Mais les réseaux d’extrême droite on immédiatement embrayé. Plateaux en continu sur cnews, indignation chez Praud, mise en route de la machinerie des réseaux sociaux.

A gauche, y compris chez les insoumis, on s’inquiétait à raison qu’on puisse être associés à l’antisémitisme, que nos adversaires usent de ce procès pour nous déstabiliser. Manuel Bompard a immédiatement fait une déclaration auprès de l’AFP, renouvelée sur les plateaux, affirmant qu’en aucun cas nous ne validions un quelconque prisme antisémite et que nous avions supprimé le visuel pour couper court à toute assimilation à cette idéologie nauséabonde. Notre mouvement a même été jusqu’à reconnaître l’erreur d’avoir utilisé une IA dont on ne peut écarter qu’elle ait elle-même recours à des imageries révoltantes.

On aurait pu fermer le ban. On aurait pu à la rigueur s’engueuler entre nous, on est forts pour ça à gauche. Je ne vais pas prétendre qu’on ne doit jamais se remettre en question, je suis la première à appeler à la vigilance extrême et à la responsabilité de chacun face au rouleau compresseur du fascisme auquel on ne doit jamais, jamais donner le point.

Mais voilà, la gauche s’est laissée au mieux impressionner par l’adversaire, au pire emporter par ses petits calculs boutiquiers qui conduisent certains à sauter sur toute occasion d’affaiblir Mélenchon et la France insoumise.

A plusieurs reprises, ces dix derniers jours, je me suis dit « allez, les fachos ne vont pas nous lâcher, l’occasion est trop bonne de gâcher notre marche, une grande partie de la gauche se laisse embarquer dans la surenchère médiatique qui vise à nous désigner coupables, coupons leur l’herbe sous le pied, donnons leur ce qu’ils veulent, mangeons notre chapeau et restons en-là ».

Mais ce matin, en me réveillant, j’ai ouvert la presse. Et j’ai compris que quoi qu’on fasse, qu’on qu’on dise, quelques excuses qu’on présente, rien ne changera.

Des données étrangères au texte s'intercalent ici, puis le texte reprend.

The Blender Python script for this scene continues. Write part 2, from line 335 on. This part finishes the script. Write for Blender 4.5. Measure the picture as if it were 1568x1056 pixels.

Ils ont gagné. L’extrême droite a gagné. La gauche donneuse de leçon qui s’indigne d’un « manque de culture politique » qui aurait pu conduire à laisser passer un visuel qui « évidemment fait référence aux codes nazis »  est tout bonnement incapable de déceler les mécanismes médiatiques et politiques qui, comme dans les années 30, se mettent en place pour nous diviser et faire accéder le pire au pouvoir.

Ils ont gagné. Mais il me reste une certitude. Le combat ne fait que commencer. J’ai comme des milliers d’autres les meilleures des armes : la conscience, et la détermination. Mes adversaires s’appellent racisme, antisémitisme, colonialisme…

Et cette après-midi, contre eux, j’irai marcher.